The only places necessary to cut now are the costs of these essentials, with the social welfare trailing this by a year to allow some benefits to accrue.
But the cutting the cost of an over qualified and over staffed and underworked civil service can start tomorrow.
Whether its a three day week or redundencies, we seriously need to get these costs down ASAP.
Yes indeed, cost of state services are ever increasing, while at the same time so many other non-state services are actually coming down in price. I also agree that the public sector wage bill has to be tackled ASAP, but I think that it would be better to achieve through a reduction in services, quangos and hence employees.
And confidentiality be damned - we seriously need a survey or our debt on a household by household basis so that we can see the actual problem not be waffled at by poor mouths with income shortfalls that have two or three foreign properties and a yacth they can can sell off to mitigate their borrowings.
Let's get real on this people and not just focus on cutting the social welfare or berating the costs of working in Ireland without doing a bit of homework and realising that it costs a lot to live here.
This is the main problem facing our return to competitiveness, not the social welfare bill - introduce competition to drive down costs and properl assess the cost of government and administration.
I don't think there is any chance of Ireland by-passing privacy laws.
When this cost has been driven down, and this includes the cost of our civil service, then you can look at reducing the social welfare.
Doing it the other way is a typical Capital vs Labour strategy that will end up beggaring the weakest sections of our society.
ONQ.
Well, it is capital that is lacking most in this country and without capital you cannot increase production, which means you cannot create jobs.

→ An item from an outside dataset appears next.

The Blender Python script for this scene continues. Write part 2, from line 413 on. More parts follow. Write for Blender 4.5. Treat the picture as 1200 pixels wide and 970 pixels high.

This thing about shops charging too much or screwing us over is rubbish at this stage. There is little doubt that there was profiteering during the boom but I would love to meet any retail shop that can make vast profits through overpricing during the biggest economic collapse in the Western World. If a shop is charging more here than in the UK, it is because the costs here are higher. We still have upward only rent reviews for God sake. Look at the minimum wage and cost of employing young people and the cost of employing people at weekends compared to the UK.
Look at restaurant prices. Am amazed that these places make any money.
Too many businesses are operating with too high capital costs as well as operating costs, which is indeed why prices have only come down so much. I think that a lot more businesses will have to fold before capital costs are driven down enough. As for operating costs, a lot of these are controlled by government.
Because presumably at the time of doing so, he believed that 'the fundamentals were sound' and that the market patterns at the time would pertain for the foreseeable future. If so, he was not the only person in the country to have that optimistic viewpoint.
Yes, this is the big problem. People only saw good times and took no account for a possible downturn.